Japanese markets tumble after leadership contest

  • Japanese markets tumble after leadership contest.

  • Chinese equities soar as stimulus helps lift sentiment.

  • UK GDP and Eurozone inflation dominates.

European markets are on the back foot in early trade, following on from an Asian session that saw huge volatility across the board. Friday saw Ishiba claim victory in a LDP leadership battle that looked to determine the Japanese Prime Minister, with the Nikkei falling by 4.8% on the prospect of tighter monetary policy and higher taxes. While Ishiba has announced plans to hold an early election in a bid to patch up a party that has been split by the recent leadership contest, the dominance of the LDP should keep a lid on market volatility.

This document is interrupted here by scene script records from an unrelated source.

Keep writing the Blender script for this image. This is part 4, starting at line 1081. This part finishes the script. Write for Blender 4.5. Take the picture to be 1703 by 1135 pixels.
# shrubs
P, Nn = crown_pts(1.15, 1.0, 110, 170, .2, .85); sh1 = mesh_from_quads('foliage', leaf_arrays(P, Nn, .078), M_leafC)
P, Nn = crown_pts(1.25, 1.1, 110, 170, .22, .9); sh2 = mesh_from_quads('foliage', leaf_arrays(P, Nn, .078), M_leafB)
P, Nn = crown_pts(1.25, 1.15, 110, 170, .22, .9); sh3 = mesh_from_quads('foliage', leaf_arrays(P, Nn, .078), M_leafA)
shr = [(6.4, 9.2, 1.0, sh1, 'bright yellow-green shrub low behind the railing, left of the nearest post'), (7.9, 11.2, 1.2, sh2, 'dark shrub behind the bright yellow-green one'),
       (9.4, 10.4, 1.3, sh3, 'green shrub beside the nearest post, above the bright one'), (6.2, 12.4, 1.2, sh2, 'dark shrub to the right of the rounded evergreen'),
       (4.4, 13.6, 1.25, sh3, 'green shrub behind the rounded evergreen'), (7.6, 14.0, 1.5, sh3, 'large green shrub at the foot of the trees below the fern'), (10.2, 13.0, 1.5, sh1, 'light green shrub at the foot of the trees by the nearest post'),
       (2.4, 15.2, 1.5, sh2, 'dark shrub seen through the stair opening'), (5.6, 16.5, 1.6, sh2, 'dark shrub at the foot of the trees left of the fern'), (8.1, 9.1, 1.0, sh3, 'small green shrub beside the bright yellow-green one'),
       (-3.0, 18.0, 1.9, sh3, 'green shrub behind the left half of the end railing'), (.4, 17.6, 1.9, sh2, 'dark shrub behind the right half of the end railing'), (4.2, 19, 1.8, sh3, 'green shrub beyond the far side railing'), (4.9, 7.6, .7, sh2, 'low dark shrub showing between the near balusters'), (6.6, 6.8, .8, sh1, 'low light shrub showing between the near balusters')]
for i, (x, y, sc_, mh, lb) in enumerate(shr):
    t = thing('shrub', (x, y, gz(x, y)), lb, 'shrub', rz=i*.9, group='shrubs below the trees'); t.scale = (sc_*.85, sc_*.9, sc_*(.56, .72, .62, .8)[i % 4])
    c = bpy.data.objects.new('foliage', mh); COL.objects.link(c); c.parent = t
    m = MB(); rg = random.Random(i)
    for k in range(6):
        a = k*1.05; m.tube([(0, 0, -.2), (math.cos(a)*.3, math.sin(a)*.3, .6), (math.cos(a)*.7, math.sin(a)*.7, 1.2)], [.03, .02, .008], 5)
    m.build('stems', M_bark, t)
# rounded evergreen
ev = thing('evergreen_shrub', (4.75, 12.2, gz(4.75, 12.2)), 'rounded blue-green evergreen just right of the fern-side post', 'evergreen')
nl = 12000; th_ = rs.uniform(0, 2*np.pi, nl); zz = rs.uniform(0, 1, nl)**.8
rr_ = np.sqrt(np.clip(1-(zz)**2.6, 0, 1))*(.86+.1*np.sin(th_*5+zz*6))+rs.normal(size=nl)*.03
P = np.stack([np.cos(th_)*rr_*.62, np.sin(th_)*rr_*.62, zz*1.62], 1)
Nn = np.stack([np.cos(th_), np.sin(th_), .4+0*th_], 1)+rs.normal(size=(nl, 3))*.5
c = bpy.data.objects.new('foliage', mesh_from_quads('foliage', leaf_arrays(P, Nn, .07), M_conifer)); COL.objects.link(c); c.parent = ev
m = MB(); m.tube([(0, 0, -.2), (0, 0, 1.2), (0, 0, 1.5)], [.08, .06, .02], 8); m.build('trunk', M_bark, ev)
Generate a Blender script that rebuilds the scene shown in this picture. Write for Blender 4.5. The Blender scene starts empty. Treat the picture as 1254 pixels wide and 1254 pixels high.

Chinese stocks have continued their recent surge, with the Shanghai Composite gaining over 8% in a move that brought the gains over the past week to a whopping 22%. A surprise rebound in the Chinese manufacturing PMI helped lift the metric to a five-month high of 49.8. Coming in the wake of the recent raft of stimulus measures announced by the PBoC and government, there is a hope that we could finally see the country turn a corner. Nonetheless, while news of fresh stimulus can help lift sentiment for markets, the continuation of this rally will necessitate an uplift in activity in the real estate and consumer segments of the economy.

A busy morning for European data has seen UK GDP for the second quarter fall back to 0.5%, cooling optimism for the pound. The downward revisions seen for Q2 highlights a potential need to provide greater support for the economy going forward. Nonetheless, the European inflation data provides the central focus for traders this morning, with the Italian metric falling to 0.7% in a continuation of the disinflation theme that saw Spanish (1.5%) and French (1.2%) CPI tumble on Friday. With a raft of German regions having all seen similar weakening in their annual inflation metrics, we can look ahead to tomorrows eurozone CPI release with confidence that we will likely see a significant decline that should see a move back below the 2% target.